As for my claim that CFC alarmism mirrors global warming alarmism, I’ll stand by my statement. The full scope of natural variation is also dismissed far too casually in CAGW (ie. agenda based) science.

Phil.
December 19, 2013 2:10 pm

Mickey Reno says:
December 19, 2013 at 8:00 am
Phil, I don’t dispute that a chemical mechanism exists, which I’ve already stipulated. I don’t even dispute that the mechanism MIGHT be in play over the polar regions. I’m saying that the existence of this process over the polar regions is not proven by a correlation.between the size of the hole and anthropogenic production of CFCs.

There is far more corroborative evidence than that as outlined above.
You’re dismissing ALL CAUSES of natural variations in the size of the ozone hole, when you don’t know the scope of natural (pre-CFC) variation. Some of those causes may be unknown to us. Some may depend on regional or local wind/weather patterns, some of which are also poorly understood. You have no evidence that makes it scientifically valid to do that. What you have is a hypothesis, ready for actual experiment and testing, and subject to falsification.
On the contrary I have not done that, that’s your assumption. Winds, for example, are known to have an effect. Part of the chemical mechanism is that chlorine radicals are the catalytic agent and that ClO would be expected to be generated as the ozone is depleted.

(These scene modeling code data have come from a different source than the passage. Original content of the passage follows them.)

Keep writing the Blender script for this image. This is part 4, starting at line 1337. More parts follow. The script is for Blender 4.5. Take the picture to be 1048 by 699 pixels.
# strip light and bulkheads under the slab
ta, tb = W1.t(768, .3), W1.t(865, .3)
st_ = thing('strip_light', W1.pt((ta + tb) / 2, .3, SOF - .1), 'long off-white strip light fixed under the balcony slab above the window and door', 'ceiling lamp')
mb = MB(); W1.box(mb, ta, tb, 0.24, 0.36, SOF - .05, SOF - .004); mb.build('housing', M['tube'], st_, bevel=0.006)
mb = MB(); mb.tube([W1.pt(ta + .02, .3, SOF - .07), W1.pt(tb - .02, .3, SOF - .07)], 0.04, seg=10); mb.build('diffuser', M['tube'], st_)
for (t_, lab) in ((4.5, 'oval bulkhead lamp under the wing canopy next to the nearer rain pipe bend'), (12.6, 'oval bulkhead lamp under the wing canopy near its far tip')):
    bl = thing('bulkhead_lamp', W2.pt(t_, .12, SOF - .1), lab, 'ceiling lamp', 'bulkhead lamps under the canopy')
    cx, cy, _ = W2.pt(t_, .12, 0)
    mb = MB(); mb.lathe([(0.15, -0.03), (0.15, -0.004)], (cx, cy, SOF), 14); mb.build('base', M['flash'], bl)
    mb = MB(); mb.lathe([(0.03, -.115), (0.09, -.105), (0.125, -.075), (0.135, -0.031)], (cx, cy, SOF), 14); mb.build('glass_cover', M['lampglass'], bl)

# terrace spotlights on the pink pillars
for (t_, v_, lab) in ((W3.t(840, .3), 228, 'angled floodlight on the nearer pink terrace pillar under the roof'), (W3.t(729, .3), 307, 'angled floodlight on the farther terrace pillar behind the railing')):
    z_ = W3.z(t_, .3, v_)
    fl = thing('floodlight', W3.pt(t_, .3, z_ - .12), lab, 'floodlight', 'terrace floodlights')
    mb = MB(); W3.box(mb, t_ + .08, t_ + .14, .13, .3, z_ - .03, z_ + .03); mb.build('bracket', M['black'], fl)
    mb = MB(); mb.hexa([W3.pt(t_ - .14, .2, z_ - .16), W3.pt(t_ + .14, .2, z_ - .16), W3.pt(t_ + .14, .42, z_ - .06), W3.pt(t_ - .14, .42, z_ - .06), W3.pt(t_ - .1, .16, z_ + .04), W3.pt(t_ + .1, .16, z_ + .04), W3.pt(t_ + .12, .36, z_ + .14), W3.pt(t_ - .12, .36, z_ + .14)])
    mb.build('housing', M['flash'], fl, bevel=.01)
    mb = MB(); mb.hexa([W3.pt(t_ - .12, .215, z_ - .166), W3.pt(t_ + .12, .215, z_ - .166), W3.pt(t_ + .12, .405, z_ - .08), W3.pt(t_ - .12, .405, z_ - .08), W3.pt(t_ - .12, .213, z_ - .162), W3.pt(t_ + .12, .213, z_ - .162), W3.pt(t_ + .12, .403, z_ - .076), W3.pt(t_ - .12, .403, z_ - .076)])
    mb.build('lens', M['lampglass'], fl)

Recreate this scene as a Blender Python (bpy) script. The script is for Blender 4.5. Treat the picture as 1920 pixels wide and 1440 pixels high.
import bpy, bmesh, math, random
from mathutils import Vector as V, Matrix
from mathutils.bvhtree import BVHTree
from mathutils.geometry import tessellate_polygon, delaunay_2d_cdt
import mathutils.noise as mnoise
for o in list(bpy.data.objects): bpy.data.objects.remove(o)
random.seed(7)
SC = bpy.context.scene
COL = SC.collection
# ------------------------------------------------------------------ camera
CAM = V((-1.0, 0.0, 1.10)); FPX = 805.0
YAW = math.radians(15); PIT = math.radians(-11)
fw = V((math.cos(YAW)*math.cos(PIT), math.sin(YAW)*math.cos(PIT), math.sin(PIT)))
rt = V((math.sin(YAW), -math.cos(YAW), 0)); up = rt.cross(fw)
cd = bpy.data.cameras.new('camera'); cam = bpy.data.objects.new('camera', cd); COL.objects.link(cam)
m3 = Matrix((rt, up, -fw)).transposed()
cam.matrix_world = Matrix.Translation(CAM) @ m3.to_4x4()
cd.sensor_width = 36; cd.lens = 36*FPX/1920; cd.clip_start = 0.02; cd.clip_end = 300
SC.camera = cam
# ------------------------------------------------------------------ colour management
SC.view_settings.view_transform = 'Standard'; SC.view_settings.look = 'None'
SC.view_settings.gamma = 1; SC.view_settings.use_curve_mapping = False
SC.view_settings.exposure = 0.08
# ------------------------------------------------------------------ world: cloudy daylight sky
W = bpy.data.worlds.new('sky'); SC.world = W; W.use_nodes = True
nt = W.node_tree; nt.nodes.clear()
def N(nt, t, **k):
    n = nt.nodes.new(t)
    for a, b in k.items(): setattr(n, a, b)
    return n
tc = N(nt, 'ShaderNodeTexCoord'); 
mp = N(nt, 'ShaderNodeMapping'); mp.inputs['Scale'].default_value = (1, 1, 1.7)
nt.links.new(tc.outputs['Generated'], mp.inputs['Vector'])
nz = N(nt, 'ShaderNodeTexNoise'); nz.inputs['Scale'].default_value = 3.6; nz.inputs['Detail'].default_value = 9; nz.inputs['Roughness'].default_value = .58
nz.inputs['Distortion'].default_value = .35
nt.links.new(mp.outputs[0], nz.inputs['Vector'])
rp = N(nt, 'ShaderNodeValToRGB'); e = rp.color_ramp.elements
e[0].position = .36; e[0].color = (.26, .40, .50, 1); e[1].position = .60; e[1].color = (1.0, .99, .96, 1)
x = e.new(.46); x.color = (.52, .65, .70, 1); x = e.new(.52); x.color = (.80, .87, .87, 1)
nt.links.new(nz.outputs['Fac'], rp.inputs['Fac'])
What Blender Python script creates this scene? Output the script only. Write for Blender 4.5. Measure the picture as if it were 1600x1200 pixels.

This is exactly what is observed, no ‘natural’ mechanism would do so.
As for my claim that CFC alarmism mirrors global warming alarmism, I’ll stand by my statement. The full scope of natural variation is also dismissed far too casually in CAGW (ie. agenda based) science.
That’s not what you said, you said “Thank you for so nicely equating ozone hole alarmism with climate change alarmism, generally”, thank you for confirming that it was your claim!.